O efeito aparentemente benéfico da austenita retida parece provir do fato dela produzir como que uma ação de amortecimento, o que diminui as tensões internas ou mesmo a formação de verdadeiras fissuras nas agulhas de martensita. Nessas condições, a resistência à fadiga também deveria ser melhorada pela presença de austenita retida. Convém, entretanto, esclarecer que as vantagens ou desvantagens da retenção da austenita não estão ainda claramente explicadas (*).
- Núcleo – Aparentemente deve-se procurar produzir um núcleo o mais possível tenaz. A importância da tenacidade do núcleo parece ter sido exagerada. De fato, nada adianta um núcleo excepcionalmente tenaz, se existir uma fissura na camada superficial rica em carbono, pois essa fissura propagar-se-á através do núcleo, por mais tenaz que ele seja. Conclui-se que parece ser muito mais importante produzir uma camada cementada muito dura e convenientemente suportada. A menor importância que se têm dado à tenacidade do núcleo tem permitido substituir os aços com 0,1% de carbono pelos de 0,2% de carbono, que são mais facilmente usináveis.
- Zona de transição – O ideal é produzir-se uma zona de transição gradual, a qual proporcionará o melhor suporte para a camada cementada. Duas variáveis afetam a quantidade da zona de transição: difusão e estrutura. Se a difusão for insuficiente, produzir-se-á uma zona de transição muito viva, que favorecerá o lascamento da superfície. Com difusão constante, a resistência da zona de transição dependerá da sua estrutura que pode ser ferrita, perlita ou bainita.

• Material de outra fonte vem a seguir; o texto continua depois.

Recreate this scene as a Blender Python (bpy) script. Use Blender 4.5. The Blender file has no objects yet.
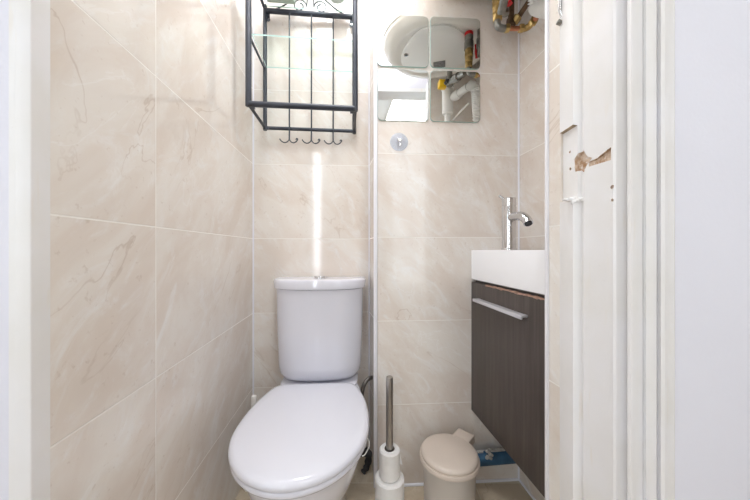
import bpy, bmesh, math, random
from mathutils import Vector, Matrix
random.seed(7)
PI = math.pi
SC = bpy.context.scene
COL = SC.collection
F = 280.0            # focal length in pixels at 750 wide
EYE = 0.94           # eye height

def P(px, py, d):    # point of the photo at depth d
    return Vector(((px - 375) / F * d, d, EYE + (250 - py) / F * d))

def lin(c):
    c /= 255.0
    return c / 12.92 if c <= 0.04045 else ((c + 0.055) / 1.055) ** 2.4

def rgb(r, g, b):
    return (lin(r), lin(g), lin(b), 1.0)

# ------------------------------------------------------------------ materials
class NT:
    def __init__(s, name):
        s.m = bpy.data.materials.new(name); s.m.use_nodes = True
        s.t = s.m.node_tree; s.t.nodes.clear()
        s.out = s.t.nodes.new('ShaderNodeOutputMaterial')
        s.b = s.t.nodes.new('ShaderNodeBsdfPrincipled')
        s.link(s.b.outputs[0], s.out.inputs[0])
    def n(s, typ, **k):
        nd = s.t.nodes.new(typ)
        for a, v in k.items(): setattr(nd, a, v)
        return nd
    def link(s, a, b): s.t.links.new(a, b)
    def put(s, sock, v):
        if hasattr(v, 'is_linked'): s.link(v, sock)
        else: sock.default_value = v
    def math(s, op, a, b=None, c=None, clamp=False):
        nd = s.n('ShaderNodeMath', operation=op); nd.use_clamp = clamp
        s.put(nd.inputs[0], a)
        if b is not None: s.put(nd.inputs[1], b)
        if c is not None: s.put(nd.inputs[2], c)
        return nd.outputs[0]
    def mix(s, f, a, b):
        nd = s.n('ShaderNodeMix', data_type='RGBA')
        s.put(nd.inputs[0], f); s.put(nd.inputs[6], a); s.put(nd.inputs[7], b)
        return nd.outputs[2]
    def noise(s, vec, scale, detail=3, rough=.5, dist=0.0):
        nd = s.n('ShaderNodeTexNoise')
        s.link(vec, nd.inputs['Vector'])
        nd.inputs['Scale'].default_value = scale; nd.inputs['Detail'].default_value = detail
        nd.inputs['Roughness'].default_value = rough; nd.inputs['Distortion'].default_value = dist
        return nd.outputs[0]
    def ramp(s, v, lo, hi, a=0.0, b=1.0):
        nd = s.n('ShaderNodeMapRange'); nd.interpolation_type = 'SMOOTHSTEP'
        s.put(nd.inputs[0], v)
        for i, q in enumerate((lo, hi, a, b)): nd.inputs[i + 1].default_value = q
        return nd.outputs[0]
    def obj(s): return s.n('ShaderNodeTexCoord').outputs['Object']
    def bump(s, h, strength, dist=.01):
        nd = s.n('ShaderNodeBump'); nd.inputs['Strength'].default_value = strength
        nd.inputs['Distance'].default_value = dist; s.link(h, nd.inputs['Height'])
        s.link(nd.outputs[0], s.b.inputs['Normal'])
    def set(s, **k):
        names = dict(col='Base Color', rough='Roughness', metal='Metallic', spec='Specular IOR Level', coat='Coat Weight',
                     trans='Transmission Weight', ior='IOR', alpha='Alpha', coat_r='Coat Roughness', sss='Subsurface Weight')
        for a, v in k.items(): s.put(s.b.inputs[names[a]], v)
        return s

def simple(name, c, rough=.4, metal=0.0, var=.06, scale=14, bump=0.0, bscale=60, **k):
    s = NT(name); v = s.obj()
    n = s.noise(v, scale, 4)
    dark = tuple(q * (1 - var) for q in c[:3]) + (1,)
    s.set(col=s.mix(s.ramp(n, .3, .7), dark, c), rough=rough, metal=metal, **k)
    if bump: s.bump(s.noise(v, bscale, 3), bump, .002)
    return s.m

def tile_mat(name, axes, size, offs, cols, grout_col, grout=.003, rough=.13, veins=1.0, seed=0.0):
    s = NT(name); v = s.obj()
    sep = s.n('ShaderNodeSeparateXYZ'); s.link(v, sep.inputs[0])
    ids, dist = [], None
    for ax, sz, of in zip(axes, size, offs):
        u = s.math('DIVIDE', s.math('SUBTRACT', sep.outputs[ax], of), sz)
        fl = s.math('FLOOR', u); fr = s.math('SUBTRACT', u, fl)
        e = s.math('MULTIPLY', s.math('MINIMUM', fr, s.math('SUBTRACT', 1.0, fr)), sz)
        ids.append(fl); dist = e if dist is None else s.math('MINIMUM', dist, e)
    cmb = s.n('ShaderNodeCombineXYZ')
    s.link(ids[0], cmb.inputs[0]); s.link(ids[1], cmb.inputs[1]); cmb.inputs[2].default_value = seed
    wn = s.n('ShaderNodeTexWhiteNoise', noise_dimensions='3D'); s.link(cmb.outputs[0], wn.inputs['Vector'])
    sc = s.n('ShaderNodeVectorMath', operation='SCALE'); s.link(wn.outputs['Color'], sc.inputs[0]); sc.inputs['Scale'].default_value = 20
    add = s.n('ShaderNodeVectorMath', operation='ADD'); s.link(v, add.inputs[0]); s.link(sc.outputs[0], add.inputs[1])
    q = add.outputs[0]
    # slanting stretch so that clouds and veins run diagonally
    vr = s.n('ShaderNodeVectorRotate', rotation_type='Y_AXIS'); s.link(q, vr.inputs['Vector']); vr.inputs['Angle'].default_value = -.85
    mp = s.n('ShaderNodeMapping'); s.link(vr.outputs[0], mp.inputs[0])
    mp.inputs['Scale'].default_value = (.9, 1.0, 1.9)
    w = mp.outputs[0]
    n1 = s.noise(w, 3.2, 5, .6, .8); n2 = s.noise(w, 8.0, 6, .65, 1.2); n3 = s.noise(w, 2.1, 5, .52, 1.3)
    c = s.mix(s.ramp(n1, .36, .64), cols[0], cols[1])
    c = s.mix(s.ramp(n2, .50, .72, 0, .65), c, cols[2])
    vein = s.ramp(s.math('ABSOLUTE', s.math('SUBTRACT', n3, .5)), .0, .008, 1, 0)
    vmask = s.ramp(s.noise(w, 2.7, 2), .50, .66)
    c = s.mix(s.math('MULTIPLY', s.math('MULTIPLY', vein, vmask), .30 * veins), c, cols[3])
    n5 = s.noise(w, 3.4, 6, .6, 1.1)
    v2 = s.ramp(s.math('ABSOLUTE', s.math('SUBTRACT', n5, .47)), .0, .02, 1, 0)
    c = s.mix(s.math('MULTIPLY', s.math('MULTIPLY', v2, s.ramp(n1, .45, .6)), .4 * veins), c, cols[4])
    fine = s.noise(q, 70, 3, .6)
    c = s.mix(s.ramp(fine, .62, .74, 0, .22 * veins), c, cols[3])
    g = s.ramp(dist, grout * .35, grout * .65, 1, 0)
    c = s.mix(g, c, grout_col)
    s.set(col=c, rough=s.math('ADD', s.math('MULTIPLY', g, .5), rough), spec=.5)
    h = s.math('ADD', s.math('MULTIPLY', g, -1.0), s.math('MULTIPLY', s.noise(v, 9, 1), .10))
    s.bump(h, .35, .0015)
    return s.m

WALLC = (rgb(225, 214, 204), rgb(234, 228, 221), rgb(239, 237, 235), rgb(168, 140, 116), rgb(244, 242, 240))
FLOORC = (rgb(190, 174, 152), rgb(206, 192, 170), rgb(218, 208, 190), rgb(140, 110, 78), rgb(226, 216, 198))
GROUT = rgb(240, 236, 230)

M = {}
M['paint_wall'] = simple('lilac white wall paint', rgb(230, 230, 240), .75, var=.03, scale=3, bump=.25, bscale=160)
M['paint_hall'] = simple('hall wall paint', rgb(214, 208, 200), .7, var=.03, scale=3, bump=.15, bscale=160)
M['ceiling'] = simple('ceiling paint', rgb(243, 242, 240), .8, var=.02)
M['plastic_trim'] = simple('white plastic tile trim', rgb(240, 240, 246), .25, var=.02)
def gloss_paint():
    s = NT('old white gloss paint'); v = s.obj()
    mp = s.n('ShaderNodeMapping'); s.link(v, mp.inputs[0]); mp.inputs['Scale'].default_value = (1, 1, .12)
    a = s.noise(mp.outputs[0], 30, 4, .6); b = s.noise(v, 7, 3)
    c = s.mix(s.ramp(b, .35, .7), rgb(233, 231, 229), rgb(238, 237, 239))
    c = s.mix(s.ramp(s.noise(mp.outputs[0], 55, 3), .62, .74, 0, .35), c, rgb(230, 221, 206))
    s.set(col=c, rough=.32)
    h = s.math('ADD', a, s.math('MULTIPLY', s.ramp(s.noise(v, 120, 2), .66, .8), .8))
    s.bump(h, .22, .002)
    return s.m
M['gloss'] = gloss_paint()
def bare_wood():
    s = NT('bare splintered wood'); v = s.obj()
    a = s.noise(v, 60, 4, .7); b = s.noise(v, 160, 3)
    c = s.mix(s.ramp(a, .35, .62), rgb(176, 136, 98), rgb(222, 204, 186))
    c = s.mix(s.ramp(b, .55, .7), c, rgb(236, 228, 224))
    s.set(col=c, rough=.8); s.bump(a, .6, .003); return s.m
M['wood'] = bare_wood()
M['ceramic'] = simple('white glazed ceramic', rgb(224, 224, 233), .08, var=.01, scale=3, coat=.4, coat_r=.04)
M['seat'] = simple('white seat plastic', rgb(222, 222, 231), .10, var=.01, scale=3)
M['basin'] = simple('white basin ceramic', rgb(243, 243, 246), .10, var=.01, scale=3)
M['chrome'] = simple('chrome', rgb(214, 214, 216), .12, 1.0, var=.03)
M['alu'] = simple('satin aluminium', rgb(226, 226, 232), .38, .55, var=.04)
M['brushed'] = simple('brushed steel', rgb(176, 172, 168), .30, 1.0, var=.10, scale=40)
M['black_metal'] = simple('black painted metal', rgb(52, 57, 68), .38, var=.12, scale=30, bump=.1)
M['paper'] = simple('soft white paper', rgb(240, 238, 236), .9, var=.04, scale=40, bump=.4, bscale=140)
M['core'] = simple('grey cardboard', rgb(150, 140, 128), .9)
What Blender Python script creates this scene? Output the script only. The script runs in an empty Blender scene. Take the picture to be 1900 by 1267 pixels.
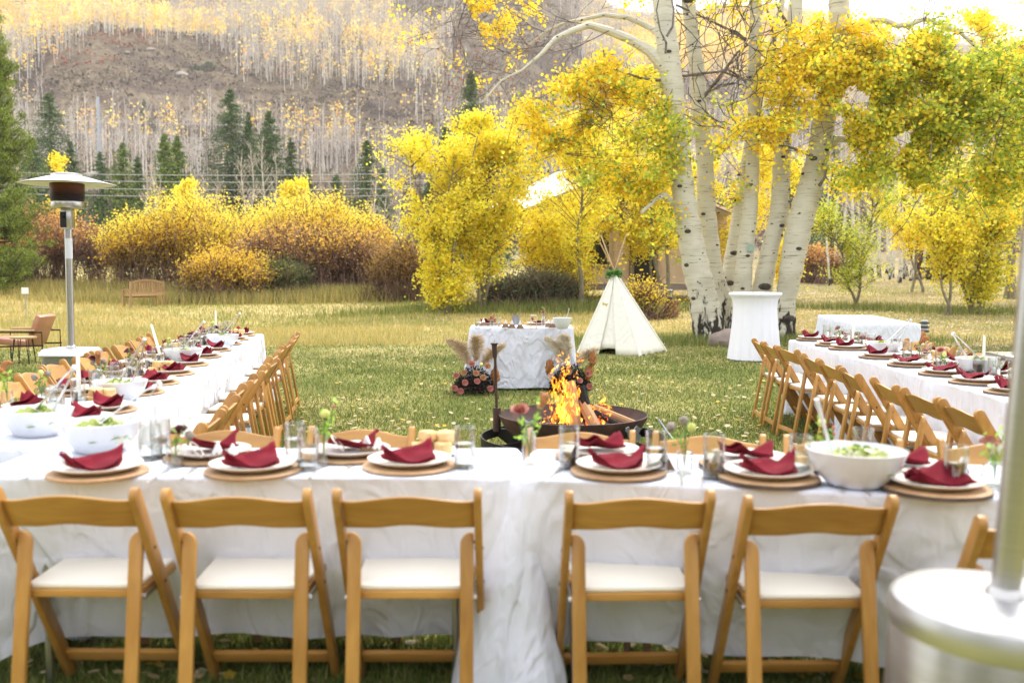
import bpy, bmesh, math, random
import numpy as np
from mathutils import Vector, Matrix, noise
R = math.radians
S = bpy.context.scene
COL = S.collection
rnd = random.Random(7)
rng = np.random.default_rng(7)

# ------------------------------------------------------------------ camera, world, sun, exposure
H = 1.46                       # eye height
F = 1847.0                     # focal length in photo pixels (35 mm lens, photo 1900 x 1267)
TH = math.atan((633.5 - 500) / F)
cd = bpy.data.cameras.new('camera'); cam = bpy.data.objects.new('camera', cd); COL.objects.link(cam)
cam.location = (0, 0, H); cam.rotation_euler = (R(90) - TH, 0, 0)
cd.lens = 35; cd.sensor_width = 36; cd.clip_start = 0.05; cd.clip_end = 5000
cd.dof.use_dof = True; cd.dof.focus_distance = 9.5; cd.dof.aperture_fstop = 2.2; cd.dof.aperture_blades = 9
S.camera = cam

SUN_EL, SUN_AZ = R(52), R(25)   # sun high, behind the trees and a little to the right
w = bpy.data.worlds.new('World'); S.world = w; w.use_nodes = True
nt = w.node_tree; nt.nodes.clear()
out = nt.nodes.new('ShaderNodeOutputWorld'); bg = nt.nodes.new('ShaderNodeBackground')
sky = nt.nodes.new('ShaderNodeTexSky'); sky.sky_type = 'NISHITA'; sky.sun_disc = False
sky.sun_elevation = SUN_EL; sky.sun_rotation = SUN_AZ; sky.dust_density = 4.0; sky.air_density = 1.0; sky.ozone_density = 1.0
# thin bright cloud veil over the whole sky
mx = nt.nodes.new('ShaderNodeMixRGB'); mx.inputs[0].default_value = 0.80
mx.inputs[2].default_value = (11.3, 11.4, 12.0, 1)
nt.links.new(sky.outputs[0], mx.inputs[1]); nt.links.new(mx.outputs[0], bg.inputs[0])
bg.inputs[1].default_value = 0.075
nt.links.new(bg.outputs[0], out.inputs[0])
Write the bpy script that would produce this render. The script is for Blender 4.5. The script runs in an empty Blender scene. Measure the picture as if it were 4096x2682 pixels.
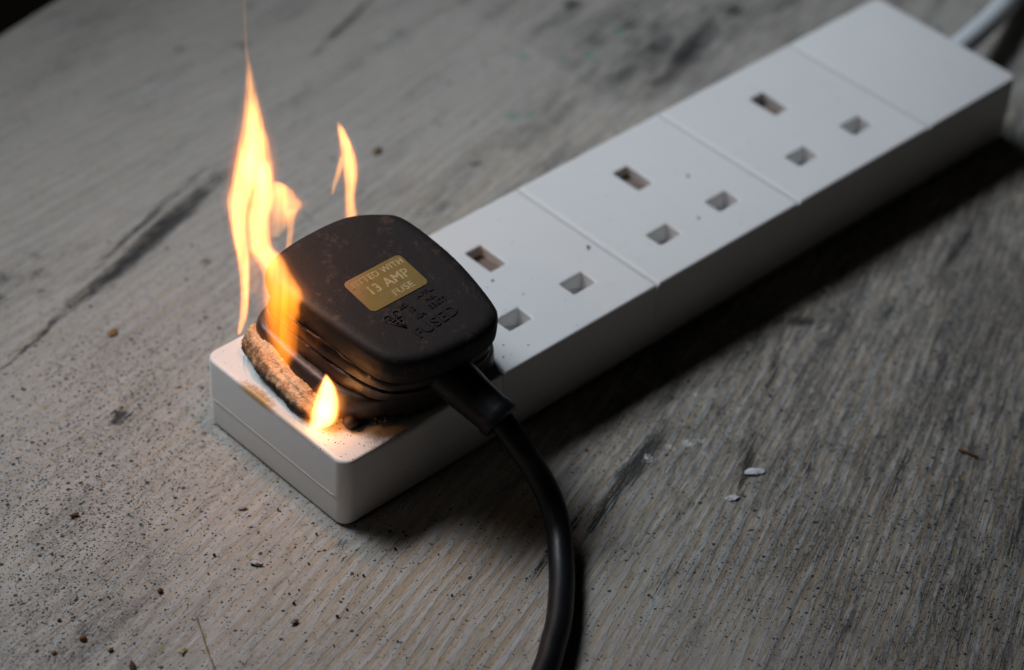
import bpy, bmesh, math, random
import numpy as np
from mathutils import Vector, Matrix, Euler, noise as mnoise

MM = 0.001
C = bpy.context.scene.collection
sc = bpy.context.scene
random.seed(7)
rng = np.random.default_rng(11)

# ------------------------------------------------------------------ camera
cam_d = bpy.data.cameras.new('camera')
cam = bpy.data.objects.new('camera', cam_d); C.objects.link(cam)
R_right = Vector((0.72934579, -0.68273756, 0.04386511))
R_down = Vector((-0.41581589, -0.49329112, -0.76404255))
R_fwd = Vector((0.54327882, 0.53901141, -0.64367292))
M = Matrix((( R_right.x, -R_down.x, -R_fwd.x, -310.23*MM),
            ( R_right.y, -R_down.y, -R_fwd.y, -360.46*MM),
            ( R_right.z, -R_down.z, -R_fwd.z,  462.72*MM),
            (0, 0, 0, 1)))
cam.matrix_world = M
cam_d.sensor_width = 36; cam_d.lens = 97.475
cam_d.clip_start = 0.01; cam_d.clip_end = 50
cam_d.dof.use_dof = True
cam_d.dof.focus_distance = 0.650
cam_d.dof.aperture_fstop = 9.0
sc.camera = cam

# ------------------------------------------------------------------ world, lamps, exposure
w = bpy.data.worlds.new('World'); sc.world = w; w.use_nodes = True
bg = w.node_tree.nodes['Background']
bg.inputs[0].default_value = (0.9, 0.78, 0.66, 1); bg.inputs[1].default_value = 0.0024

def area(name, loc, target, size, power, color, spread):
    d = bpy.data.lights.new(name, 'AREA'); d.shape = 'RECTANGLE'; d.size, d.size_y = size
    d.energy = power; d.color = color; d.spread = math.radians(spread)
    o = bpy.data.objects.new(name, d); C.objects.link(o)
    o.location = Vector(loc)*MM
    o.rotation_euler = (Vector(target)-Vector(loc)).to_track_quat('-Z', 'Z').to_euler()
    return o
area('window_light', (-150, 460, 565), (-12, 48, 0), (0.60, 0.24), .228, (0.85, 0.925, 1.0), 29)
area('window_light', (110, 500, 565), (150, 60, 0), (0.60, 0.24), .188, (0.77, 0.885, 1.0), 29)
area('soft_fill', (-520, 60, 330), (0, 20, 5), (0.25, 0.25), .016, (1.0, 0.97, 0.94), 80)

sc.view_settings.view_transform = 'Standard'
sc.view_settings.look = 'None'
sc.view_settings.exposure = 0; sc.view_settings.gamma = 1
sc.cycles.use_denoising = True
sc.cycles.max_bounces = 8
sc.cycles.transparent_max_bounces = 16
sc.cycles.volume_bounces = 0

# ------------------------------------------------------------------ helpers
def tag(o, label=None, cat=None, group=None, kind=None):
    if label: o['label'] = label
    if cat: o['category'] = cat
    if group: o['group'] = group
    if kind: o['kind'] = kind
    return o
def empty(name, loc, label, cat, group=None):
    o = bpy.data.objects.new(name, None); C.objects.link(o); o.location = Vector(loc)*MM
    o.empty_display_size = 0.005
    return tag(o, label, cat, group)
def link(name, me, m, parent=None, origin=None):
    """coordinates in me are world mm already scaled; shift origin to 'origin' (mm) for neatness"""
    o = bpy.data.objects.new(name, me); C.objects.link(o)
    if m and not me.materials: me.materials.append(m)
    base = Vector((0, 0, 0))
    if origin is not None: base = Vector(origin)*MM
    elif parent is not None: base = world_loc(parent)
    if base.length: me.transform(Matrix.Translation(-base))
    if parent is not None:
        o.parent = parent; o.location = base - world_loc(parent)
    else: o.location = base
    return o
def world_loc(o):
    v = o.location.copy()
    while o.parent: o = o.parent; v = v + o.location
    return v
def finish(bm, smooth=True, auto=None):
    bmesh.ops.recalc_face_normals(bm, faces=bm.faces)
    me = bpy.data.meshes.new('m'); bm.to_mesh(me); bm.free()
    me.transform(Matrix.Scale(MM, 4))
    for p in me.polygons: p.use_smooth = smooth
    if auto is not None and smooth:
        me.set_sharp_from_angle(angle=math.radians(auto))
    return me
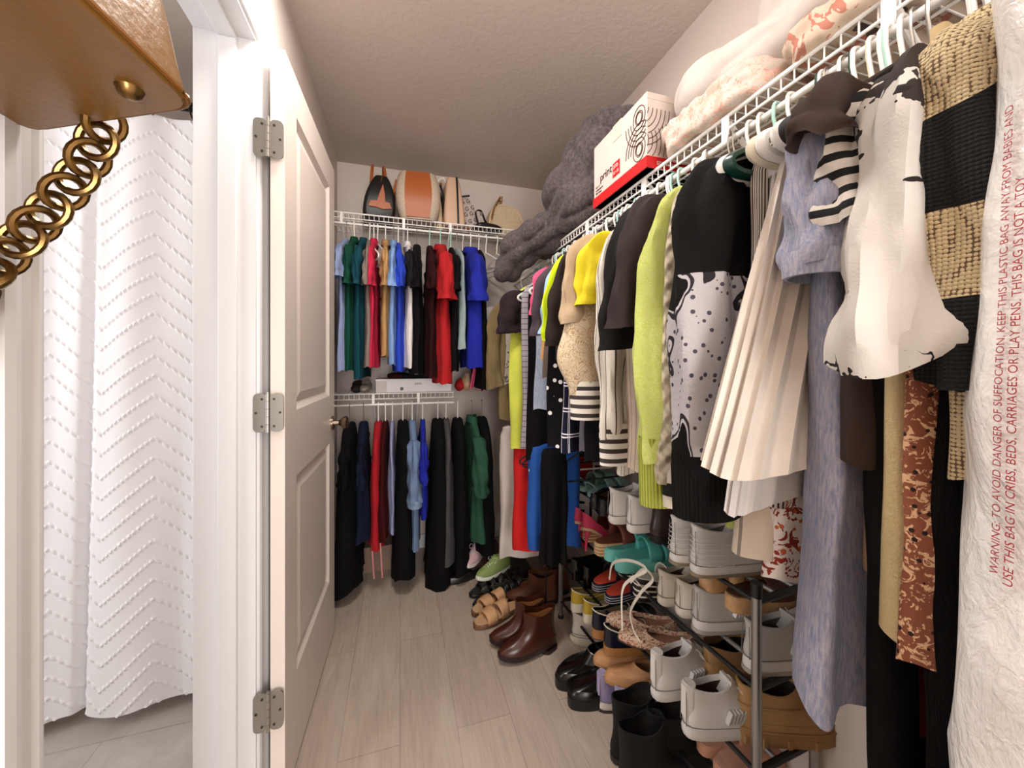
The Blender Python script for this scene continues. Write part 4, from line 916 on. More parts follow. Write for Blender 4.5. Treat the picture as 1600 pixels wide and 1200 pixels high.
s2=blob('ruffled_pillowcase',[((.84,.24,TZ+.085),(.13,.11,.04),(0,0,0),.7),((.84,.20,TZ+.14),(.12,.10,.03),(0,.1,0),.7),((.84,.24,TZ+.03),(.13,.12,.03),(0,0,0),.6)],M_sheet2,None,.008,[((6,60,5),.008,'fold'),((9,9,30),.010,'fold'),((8,8,8),.012,'n')],3)
tag(s2,'white ruffled pillowcase nearest the camera on the right shelf','bed linen')
nv=blob('navy_pouch',[((.86,.335,TZ+.24),(.045,.05,.035),(0,.3,.2),.5)],C('#141c3a'),None,.008,[((20,20,20),.005,'ridge')]); nv.location=(0,0,-.02)
tag(nv,'small navy folded cloth on top of the white bedding','cloth')
# ------------------------------------------------------------------ handbag close to the camera, top left
M_mus=solid('mustard_leather','#8a6229',.38,bmp=.25,nscale=45,coat=.15,noise_amt=.06); M_bronze=solid('antique_brass','#8a6f45',.3,1)

zb=1.4265
def quad(FR,FL,NR,NL,z,r=.02,n=5,k=1.0):
    cs=[Vector((*p,0)) for p in (FR,FL,NL,NR)]; c=sum(cs,Vector())/4; out=[]
    cs=[c+(p-c)*k for p in cs]
    for i in range(4):
        p=cs[i]; a=(cs[i-1]-p).normalized(); b=(cs[(i+1)%4]-p).normalized()
        A,B=p+a*r,p+b*r
        for j in range(n):
            t=j/(n-1); q=A*(1-t)**2+p*2*t*(1-t)+B*t*t; out.append((q.x,q.y,z))
    return out
t=thing('handbag',(-.27,.37,zb),'mustard tan leather handbag with brass stud feet hanging close above the camera','handbag')
Q=dict(FR=(-.175+.27,.402-.37),FL=(-.352+.27,.492-.37),NR=(-.2+.27,.25-.37),NL=(-.353+.27,.27-.37))
rg=[quad(z=0,k=.97,**Q),quad(z=.004,k=1.0,**Q)]
for v in (.1,.25,.4,.55,.7,.85,1):
    k=1-.40*v+.10*math.sin(PI*v); rg.append([(x*k-.035*v,y*k+.0*v,.004+.25*v) for x,y,_ in quad(z=0,k=1.01,r=.03,**Q)])
MB().loft(rg).build('body',M_mus,t)
MB().tube([Vector(p)+Vector((0,0,.001)) for p in quad(z=.003,k=1.005,**Q)],.0022,6,closed=True).build('base_piping',solid('dark_tan_leather','#8a5a22',.4),t)
for sx,sy in ((.055,.018),(.040,-.085),(-.06,-.07)):
    mb=MB(); mb.loft([[(sx+r*math.cos(2*PI*i/20),sy+r*math.sin(2*PI*i/20),z) for i in range(20)] for z,r in ((0,.0095),(-.002,.0085),(-.0055,.0075),(-.008,.004),(-.0085,.0005))]); mb.build('stud_foot',M_bronze,t)
for s in (-1,1): MB().tube(smooth_path([(-.06,s*.05-.01,.22),(-.07,s*.03-.01,.34),(-.055,-.01,.415),(-.04,s*.02-.01,.34),(.0,s*.05-.01,.22)],6),.006,8).build('handle',M_mus,t)
chain([(-.0,.085,.004),(-.025,.09,-.05),(-.075,.085,-.135),(-.083,.02,-.21),(-.083,-.07,-.17),(-.08,-.11,-.02)],t,M_bronze,.0036,.028,.032,view=(.5,-.85,-.2),pk=.6)
h=thing('wall_hook',(XL,.36,1.845),'metal wall hook carrying the mustard handbag beside the doorway','hook')
MB().box((.003,0,0),(.006,.03,.05)).build('plate',M_nick,h,smooth=False); MB().tube(smooth_path([(.004,0,-.005),(.035,0,-.012),(.05,0,.0),(.052,0,.02)],5),.004,8).build('prong',M_nick,h)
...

Por outro lado, quanto maior temperabilidade do aço, tanto mais resistente a zona de transição. Uma das razões do emprego de aços-liga para cementação seria essa. Também a adição de boro é muito eficiente na produção de uma zona de transição mais gradual e mais resistente.
Em resumo: o melhor suporte da camada é dado por uma zona de transição gradual e resistente; sob esse aspecto, quanto maior for a temperabilidade do aço, tanto melhor. Daí uma das principais razões de se empregar aços-liga para cementação e o motivo pelo qual se tende à utilização de aços com carbono mais elevado; com isso, além de se melhorar o suporte da camada cementada, produz-se também núcleos mais resistentes. A não ser que essas condições de serviço exijam uma camada cementada muito espessa, prefere-se camadas relativamente finas, com núcleos de carbono mais elevado, portanto mais resistente e que dão melhor suporte à superfície endurecida.
(*)Durante a última guerra mundial, utilizou-se na Alemanha para certas peças cementadas muito sujeitas ao desgaste, empregadas em metralhadoras (169), aço de alto níquel e alto cromo, apesar da escassez de Ni existente no país. Esses aços apresentavam 3-1/3% a 4-1/2% de Ni; ½% a 1-1/2% de Cr e 0,05 a 0,20 de Mo; em engrenagens cementadas para serviço pesado em motores de avião, usaram-se aços semelhantes, com mais Mo, até 0,35%, Ni reduzido a 2% e Cr elevado para 2%. Admite-se que o emprego de tais aços teria sido motivado pelo fato do Ni assegurar a retenção da austenita na camada cementada; o Cr, por sua vez, contribuiria para conferir profundidade de endurecimento e estabilizar a cementita de modo a contrabalancear a tendência do aço a grafitizar devido ao alto teor de Ni presente e o Mo evitaria a fragilidade de revenido.